### Dataset excerpt
- - - - -
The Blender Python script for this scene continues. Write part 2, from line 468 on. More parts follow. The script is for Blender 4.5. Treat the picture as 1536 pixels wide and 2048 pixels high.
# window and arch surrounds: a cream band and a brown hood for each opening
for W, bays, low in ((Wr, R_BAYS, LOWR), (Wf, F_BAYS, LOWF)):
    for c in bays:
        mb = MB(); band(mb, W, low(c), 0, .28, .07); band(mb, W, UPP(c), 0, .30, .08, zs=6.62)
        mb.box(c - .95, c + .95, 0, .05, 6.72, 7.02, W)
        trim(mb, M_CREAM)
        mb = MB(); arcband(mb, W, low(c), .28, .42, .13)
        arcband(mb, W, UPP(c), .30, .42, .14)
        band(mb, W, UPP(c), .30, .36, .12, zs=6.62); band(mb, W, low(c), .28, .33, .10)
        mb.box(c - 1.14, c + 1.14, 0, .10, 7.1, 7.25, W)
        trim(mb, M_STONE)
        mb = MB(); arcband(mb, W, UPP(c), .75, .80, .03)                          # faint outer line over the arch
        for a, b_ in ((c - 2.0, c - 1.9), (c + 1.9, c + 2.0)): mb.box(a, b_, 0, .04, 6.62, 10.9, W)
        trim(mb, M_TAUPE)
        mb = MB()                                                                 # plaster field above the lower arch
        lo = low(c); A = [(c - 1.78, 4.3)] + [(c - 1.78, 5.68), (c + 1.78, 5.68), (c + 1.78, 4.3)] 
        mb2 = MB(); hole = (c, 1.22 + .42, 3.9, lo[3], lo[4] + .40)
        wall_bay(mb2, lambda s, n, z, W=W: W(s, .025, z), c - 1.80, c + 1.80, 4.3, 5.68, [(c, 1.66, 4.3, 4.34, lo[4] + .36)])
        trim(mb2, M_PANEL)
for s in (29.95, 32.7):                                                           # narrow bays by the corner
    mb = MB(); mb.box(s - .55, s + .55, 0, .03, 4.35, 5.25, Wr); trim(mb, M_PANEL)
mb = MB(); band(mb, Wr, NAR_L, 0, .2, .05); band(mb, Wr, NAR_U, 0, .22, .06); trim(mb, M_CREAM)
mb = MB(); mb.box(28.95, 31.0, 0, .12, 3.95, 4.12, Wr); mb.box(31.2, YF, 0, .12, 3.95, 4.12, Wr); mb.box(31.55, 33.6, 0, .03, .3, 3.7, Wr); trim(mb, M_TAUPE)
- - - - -
### Exercise
Quote every line of the data, word for word.

### Response to this exercise
The Blender Python script for this scene continues. Write part 2, from line 468 on. More parts follow. The script is for Blender 4.5. Treat the picture as 1536 pixels wide and 2048 pixels high.
# window and arch surrounds: a cream band and a brown hood for each opening
for W, bays, low in ((Wr, R_BAYS, LOWR), (Wf, F_BAYS, LOWF)):
    for c in bays:
        mb = MB(); band(mb, W, low(c), 0, .28, .07); band(mb, W, UPP(c), 0, .30, .08, zs=6.62)
        mb.box(c - .95, c + .95, 0, .05, 6.72, 7.02, W)
        trim(mb, M_CREAM)
        mb = MB(); arcband(mb, W, low(c), .28, .42, .13)
        arcband(mb, W, UPP(c), .30, .42, .14)
        band(mb, W, UPP(c), .30, .36, .12, zs=6.62); band(mb, W, low(c), .28, .33, .10)
        mb.box(c - 1.14, c + 1.14, 0, .10, 7.1, 7.25, W)
        trim(mb, M_STONE)
        mb = MB(); arcband(mb, W, UPP(c), .75, .80, .03)                          # faint outer line over the arch
        for a, b_ in ((c - 2.0, c - 1.9), (c + 1.9, c + 2.0)): mb.box(a, b_, 0, .04, 6.62, 10.9, W)
        trim(mb, M_TAUPE)
        mb = MB()                                                                 # plaster field above the lower arch
        lo = low(c); A = [(c - 1.78, 4.3)] + [(c - 1.78, 5.68), (c + 1.78, 5.68), (c + 1.78, 4.3)] 
        mb2 = MB(); hole = (c, 1.22 + .42, 3.9, lo[3], lo[4] + .40)
        wall_bay(mb2, lambda s, n, z, W=W: W(s, .025, z), c - 1.80, c + 1.80, 4.3, 5.68, [(c, 1.66, 4.3, 4.34, lo[4] + .36)])
        trim(mb2, M_PANEL)
for s in (29.95, 32.7):                                                           # narrow bays by the corner
    mb = MB(); mb.box(s - .55, s + .55, 0, .03, 4.35, 5.25, Wr); trim(mb, M_PANEL)
mb = MB(); band(mb, Wr, NAR_L, 0, .2, .05); band(mb, Wr, NAR_U, 0, .22, .06); trim(mb, M_CREAM)
mb = MB(); mb.box(28.95, 31.0, 0, .12, 3.95, 4.12, Wr); mb.box(31.2, YF, 0, .12, 3.95, 4.12, Wr); mb.box(31.55, 33.6, 0, .03, .3, 3.7, Wr); trim(mb, M_TAUPE)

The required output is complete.